Todos los cristianos, por tanto, estamos obligados y movidos por Dios para «confesar y defender la fe católica». Pero a ello, sin duda, están especialmente obligados los Obispos, sacerdotes y teólogos, porque Dios, por el sacramento del Orden, los ha potenciado especialmente para confesar y defender la fe. Grandioso y grave deber.
Sin embargo, la actual cultura predominante, relativista, liberal y modernista, hace que muchos se sientan más obligados a respetar la libertad de expresión dentro de la Iglesia, que a defender en ella la verdad sagrada, la Palabra de Dios, la que tiene poder para salvarnos.
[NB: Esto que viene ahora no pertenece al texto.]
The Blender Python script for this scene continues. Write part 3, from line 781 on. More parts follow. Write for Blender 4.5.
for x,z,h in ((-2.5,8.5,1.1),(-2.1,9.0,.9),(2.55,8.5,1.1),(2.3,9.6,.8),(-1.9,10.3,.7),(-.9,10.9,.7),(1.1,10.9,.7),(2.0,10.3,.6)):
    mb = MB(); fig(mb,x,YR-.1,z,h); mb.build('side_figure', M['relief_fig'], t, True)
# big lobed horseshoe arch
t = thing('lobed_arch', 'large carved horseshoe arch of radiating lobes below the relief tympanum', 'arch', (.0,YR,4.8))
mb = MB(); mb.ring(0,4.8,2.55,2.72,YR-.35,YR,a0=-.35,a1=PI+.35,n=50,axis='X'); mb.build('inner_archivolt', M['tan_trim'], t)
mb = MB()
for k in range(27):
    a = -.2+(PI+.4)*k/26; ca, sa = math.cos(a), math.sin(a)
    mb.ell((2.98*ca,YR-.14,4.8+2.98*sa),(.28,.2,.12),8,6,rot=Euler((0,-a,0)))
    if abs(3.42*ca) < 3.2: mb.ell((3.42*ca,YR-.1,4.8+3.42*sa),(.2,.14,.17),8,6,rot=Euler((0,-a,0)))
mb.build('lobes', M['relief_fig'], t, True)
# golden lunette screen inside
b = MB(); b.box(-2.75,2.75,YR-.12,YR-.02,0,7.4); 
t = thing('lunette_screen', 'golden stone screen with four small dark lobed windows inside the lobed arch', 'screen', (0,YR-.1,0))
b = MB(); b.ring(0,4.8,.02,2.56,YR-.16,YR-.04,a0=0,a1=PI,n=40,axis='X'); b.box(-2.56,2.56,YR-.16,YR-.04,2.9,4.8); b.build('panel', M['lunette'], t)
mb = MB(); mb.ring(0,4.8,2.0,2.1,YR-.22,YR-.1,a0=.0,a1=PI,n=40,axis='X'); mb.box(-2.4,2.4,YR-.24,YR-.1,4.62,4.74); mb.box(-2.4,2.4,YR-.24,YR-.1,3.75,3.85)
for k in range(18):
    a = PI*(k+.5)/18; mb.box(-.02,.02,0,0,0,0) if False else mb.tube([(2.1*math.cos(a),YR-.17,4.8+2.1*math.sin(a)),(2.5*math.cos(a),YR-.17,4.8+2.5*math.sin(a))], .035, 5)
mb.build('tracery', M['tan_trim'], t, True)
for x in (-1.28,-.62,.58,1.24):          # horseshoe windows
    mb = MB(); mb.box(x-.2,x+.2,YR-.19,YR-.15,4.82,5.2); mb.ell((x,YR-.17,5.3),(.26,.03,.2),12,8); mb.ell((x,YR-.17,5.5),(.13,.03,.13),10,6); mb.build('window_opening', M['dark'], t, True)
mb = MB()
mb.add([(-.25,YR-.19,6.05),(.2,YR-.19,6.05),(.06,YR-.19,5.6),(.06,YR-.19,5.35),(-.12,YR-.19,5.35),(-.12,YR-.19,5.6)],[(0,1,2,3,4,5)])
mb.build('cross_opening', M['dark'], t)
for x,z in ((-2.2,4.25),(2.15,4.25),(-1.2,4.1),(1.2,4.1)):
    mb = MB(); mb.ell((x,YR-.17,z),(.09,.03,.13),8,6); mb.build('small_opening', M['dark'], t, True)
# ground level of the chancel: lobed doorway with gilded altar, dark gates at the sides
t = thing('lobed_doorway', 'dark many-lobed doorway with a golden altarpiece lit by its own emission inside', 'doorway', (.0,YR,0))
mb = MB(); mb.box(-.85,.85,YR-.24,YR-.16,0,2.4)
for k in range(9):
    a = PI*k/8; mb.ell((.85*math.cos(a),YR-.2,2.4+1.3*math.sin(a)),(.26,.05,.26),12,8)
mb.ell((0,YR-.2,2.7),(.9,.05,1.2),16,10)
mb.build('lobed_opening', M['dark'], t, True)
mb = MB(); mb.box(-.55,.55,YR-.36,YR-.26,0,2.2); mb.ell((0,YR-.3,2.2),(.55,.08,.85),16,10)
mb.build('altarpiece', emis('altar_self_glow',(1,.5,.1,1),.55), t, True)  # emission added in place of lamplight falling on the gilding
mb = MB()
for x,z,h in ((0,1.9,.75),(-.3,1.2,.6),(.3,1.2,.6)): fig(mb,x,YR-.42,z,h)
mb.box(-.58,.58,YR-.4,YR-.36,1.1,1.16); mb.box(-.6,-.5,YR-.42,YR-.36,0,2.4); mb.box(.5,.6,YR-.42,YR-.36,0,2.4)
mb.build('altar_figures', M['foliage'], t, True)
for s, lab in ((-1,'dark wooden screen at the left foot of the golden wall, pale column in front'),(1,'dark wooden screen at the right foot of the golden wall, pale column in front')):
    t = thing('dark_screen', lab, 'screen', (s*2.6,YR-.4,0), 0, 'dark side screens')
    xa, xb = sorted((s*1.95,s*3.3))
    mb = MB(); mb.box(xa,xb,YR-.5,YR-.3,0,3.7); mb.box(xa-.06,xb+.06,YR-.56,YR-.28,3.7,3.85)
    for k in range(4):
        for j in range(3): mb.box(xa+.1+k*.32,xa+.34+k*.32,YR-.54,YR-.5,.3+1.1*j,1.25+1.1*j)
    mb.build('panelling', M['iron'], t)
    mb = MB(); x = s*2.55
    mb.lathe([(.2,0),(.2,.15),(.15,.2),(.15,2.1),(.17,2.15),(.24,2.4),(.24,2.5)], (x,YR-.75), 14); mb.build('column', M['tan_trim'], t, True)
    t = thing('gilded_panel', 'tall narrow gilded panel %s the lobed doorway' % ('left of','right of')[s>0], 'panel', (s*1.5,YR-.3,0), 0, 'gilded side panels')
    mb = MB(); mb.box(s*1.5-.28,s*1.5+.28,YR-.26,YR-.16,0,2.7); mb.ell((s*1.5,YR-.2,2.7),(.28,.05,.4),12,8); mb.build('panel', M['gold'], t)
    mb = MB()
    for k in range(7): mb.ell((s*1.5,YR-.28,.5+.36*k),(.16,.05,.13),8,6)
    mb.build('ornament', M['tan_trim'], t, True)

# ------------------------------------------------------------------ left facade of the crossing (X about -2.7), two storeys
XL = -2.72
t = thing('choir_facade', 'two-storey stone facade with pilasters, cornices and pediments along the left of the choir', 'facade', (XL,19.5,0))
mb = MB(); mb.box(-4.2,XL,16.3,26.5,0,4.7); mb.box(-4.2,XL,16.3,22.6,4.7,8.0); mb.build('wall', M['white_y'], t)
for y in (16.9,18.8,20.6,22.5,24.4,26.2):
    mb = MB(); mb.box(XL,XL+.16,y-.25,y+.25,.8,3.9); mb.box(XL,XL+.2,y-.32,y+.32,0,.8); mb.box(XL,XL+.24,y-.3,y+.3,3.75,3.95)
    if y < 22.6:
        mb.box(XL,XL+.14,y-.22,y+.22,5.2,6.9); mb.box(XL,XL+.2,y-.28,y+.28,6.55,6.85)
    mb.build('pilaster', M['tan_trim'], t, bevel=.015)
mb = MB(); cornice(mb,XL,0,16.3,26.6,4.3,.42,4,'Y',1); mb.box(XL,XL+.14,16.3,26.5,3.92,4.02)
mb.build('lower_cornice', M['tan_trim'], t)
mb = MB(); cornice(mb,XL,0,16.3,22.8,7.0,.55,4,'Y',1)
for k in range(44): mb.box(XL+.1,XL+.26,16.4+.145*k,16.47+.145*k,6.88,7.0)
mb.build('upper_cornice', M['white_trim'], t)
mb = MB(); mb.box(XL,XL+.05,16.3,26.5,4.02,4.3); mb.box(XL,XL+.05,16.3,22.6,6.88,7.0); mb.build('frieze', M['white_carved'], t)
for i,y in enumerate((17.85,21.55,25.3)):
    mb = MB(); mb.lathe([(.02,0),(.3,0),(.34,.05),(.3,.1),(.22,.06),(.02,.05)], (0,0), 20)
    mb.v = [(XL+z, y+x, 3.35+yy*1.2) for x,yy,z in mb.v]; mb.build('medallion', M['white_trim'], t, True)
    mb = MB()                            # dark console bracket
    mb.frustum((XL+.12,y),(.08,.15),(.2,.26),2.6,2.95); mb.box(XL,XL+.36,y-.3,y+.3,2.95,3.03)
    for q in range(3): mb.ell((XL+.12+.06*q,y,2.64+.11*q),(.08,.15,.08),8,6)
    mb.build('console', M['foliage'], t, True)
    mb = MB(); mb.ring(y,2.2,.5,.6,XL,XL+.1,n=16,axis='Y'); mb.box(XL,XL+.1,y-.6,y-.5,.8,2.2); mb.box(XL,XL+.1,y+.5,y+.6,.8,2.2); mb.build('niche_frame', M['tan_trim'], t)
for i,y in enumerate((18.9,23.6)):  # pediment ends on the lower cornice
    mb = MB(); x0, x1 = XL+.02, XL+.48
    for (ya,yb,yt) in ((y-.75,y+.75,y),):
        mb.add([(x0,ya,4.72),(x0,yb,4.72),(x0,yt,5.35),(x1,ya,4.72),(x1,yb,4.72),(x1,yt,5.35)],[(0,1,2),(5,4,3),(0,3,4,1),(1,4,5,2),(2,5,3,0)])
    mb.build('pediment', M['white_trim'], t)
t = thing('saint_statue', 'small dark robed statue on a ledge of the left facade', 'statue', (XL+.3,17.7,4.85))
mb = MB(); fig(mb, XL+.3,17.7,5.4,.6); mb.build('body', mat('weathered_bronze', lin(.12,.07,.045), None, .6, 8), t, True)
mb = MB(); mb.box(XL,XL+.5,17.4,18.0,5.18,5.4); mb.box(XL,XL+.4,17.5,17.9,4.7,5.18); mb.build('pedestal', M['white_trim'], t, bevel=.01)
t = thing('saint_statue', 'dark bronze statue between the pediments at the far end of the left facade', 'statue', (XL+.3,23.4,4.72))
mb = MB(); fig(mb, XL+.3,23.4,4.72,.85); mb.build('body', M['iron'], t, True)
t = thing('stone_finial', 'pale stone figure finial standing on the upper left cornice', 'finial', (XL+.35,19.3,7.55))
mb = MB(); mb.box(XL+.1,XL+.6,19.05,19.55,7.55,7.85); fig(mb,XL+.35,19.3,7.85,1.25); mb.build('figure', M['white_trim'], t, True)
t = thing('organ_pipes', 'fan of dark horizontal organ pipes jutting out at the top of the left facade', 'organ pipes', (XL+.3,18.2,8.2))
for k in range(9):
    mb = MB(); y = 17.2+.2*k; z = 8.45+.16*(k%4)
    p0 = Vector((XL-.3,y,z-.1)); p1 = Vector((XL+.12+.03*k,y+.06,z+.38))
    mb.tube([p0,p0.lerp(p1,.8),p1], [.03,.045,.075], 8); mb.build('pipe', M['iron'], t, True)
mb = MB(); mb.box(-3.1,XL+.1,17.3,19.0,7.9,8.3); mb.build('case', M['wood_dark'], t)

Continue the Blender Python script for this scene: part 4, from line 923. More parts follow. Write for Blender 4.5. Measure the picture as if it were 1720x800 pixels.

Pues bien, las Iglesias locales, nacidas todas de nuestro Señor y Salvador Jesucristo, se juegan nada menos que su pervivencia, según predominen en ellas Reformadores, Deformadores o Moderados, Exacerbados o Desesperados. Espero tipificar con exactitud en el próximo capítulo las actitudes que esos nombres indican.
Bendigamos al Señor.
* * *
Mi alma está pegada al polvo: reanímame con tus palabras... Enséñame tus leyes; instrúyeme en el camino de tus decretos, y meditaré tus maravillas... Apártame del camino falso, y dame la gracia de tu voluntad... Correré por el camino de tus mandamientos, cuando me ensanches el corazón (Sal 118, 25-32).